> _WHAT YOU WILL DO_: Can you return the records below exactly as they stand, but only from the first line through the one with "COL = SC.collection"?

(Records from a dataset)

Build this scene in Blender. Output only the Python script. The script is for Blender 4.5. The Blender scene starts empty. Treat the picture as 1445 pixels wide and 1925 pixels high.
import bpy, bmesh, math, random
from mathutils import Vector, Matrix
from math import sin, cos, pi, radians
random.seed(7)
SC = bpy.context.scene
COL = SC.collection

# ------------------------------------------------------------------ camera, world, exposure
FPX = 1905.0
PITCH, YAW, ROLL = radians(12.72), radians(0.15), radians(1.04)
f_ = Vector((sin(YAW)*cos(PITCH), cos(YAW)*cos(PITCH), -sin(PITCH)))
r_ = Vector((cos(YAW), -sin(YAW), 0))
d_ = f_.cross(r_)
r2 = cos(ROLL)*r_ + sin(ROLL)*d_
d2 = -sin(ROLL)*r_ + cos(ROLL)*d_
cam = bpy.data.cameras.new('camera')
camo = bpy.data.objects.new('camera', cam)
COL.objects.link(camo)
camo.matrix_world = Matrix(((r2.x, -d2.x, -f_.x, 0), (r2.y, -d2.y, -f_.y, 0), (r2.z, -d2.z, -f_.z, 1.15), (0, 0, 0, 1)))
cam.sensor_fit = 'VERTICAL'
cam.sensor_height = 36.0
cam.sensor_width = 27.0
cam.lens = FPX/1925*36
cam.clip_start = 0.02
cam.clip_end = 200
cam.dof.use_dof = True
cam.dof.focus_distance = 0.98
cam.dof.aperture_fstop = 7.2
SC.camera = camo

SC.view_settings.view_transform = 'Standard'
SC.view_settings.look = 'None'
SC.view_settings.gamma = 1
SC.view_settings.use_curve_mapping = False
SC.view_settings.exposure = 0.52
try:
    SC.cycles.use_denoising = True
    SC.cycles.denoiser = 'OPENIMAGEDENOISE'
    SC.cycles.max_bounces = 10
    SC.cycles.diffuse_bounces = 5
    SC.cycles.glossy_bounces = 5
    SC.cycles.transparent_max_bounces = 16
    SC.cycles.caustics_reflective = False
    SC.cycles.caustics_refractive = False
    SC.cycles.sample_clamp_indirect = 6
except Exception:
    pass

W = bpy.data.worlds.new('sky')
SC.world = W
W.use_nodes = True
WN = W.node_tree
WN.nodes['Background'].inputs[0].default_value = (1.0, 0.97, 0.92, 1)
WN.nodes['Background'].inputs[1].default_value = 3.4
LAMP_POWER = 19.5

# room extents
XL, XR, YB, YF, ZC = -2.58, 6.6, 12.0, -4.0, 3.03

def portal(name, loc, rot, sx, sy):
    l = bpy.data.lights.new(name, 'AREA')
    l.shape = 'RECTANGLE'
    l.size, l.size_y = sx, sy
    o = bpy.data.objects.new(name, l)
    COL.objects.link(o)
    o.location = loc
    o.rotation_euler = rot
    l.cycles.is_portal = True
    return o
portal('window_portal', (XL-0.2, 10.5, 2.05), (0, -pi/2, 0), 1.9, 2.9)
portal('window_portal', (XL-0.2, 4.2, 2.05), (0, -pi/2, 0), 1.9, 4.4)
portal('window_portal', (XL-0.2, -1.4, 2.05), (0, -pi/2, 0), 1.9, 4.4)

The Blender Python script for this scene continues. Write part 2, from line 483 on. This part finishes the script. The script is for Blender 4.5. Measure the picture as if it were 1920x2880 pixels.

> _EXPECTED ANSWER_:
Build this scene in Blender. Output only the Python script. The script is for Blender 4.5. The Blender scene starts empty. Treat the picture as 1445 pixels wide and 1925 pixels high.
import bpy, bmesh, math, random
from mathutils import Vector, Matrix
from math import sin, cos, pi, radians
random.seed(7)
SC = bpy.context.scene
COL = SC.collection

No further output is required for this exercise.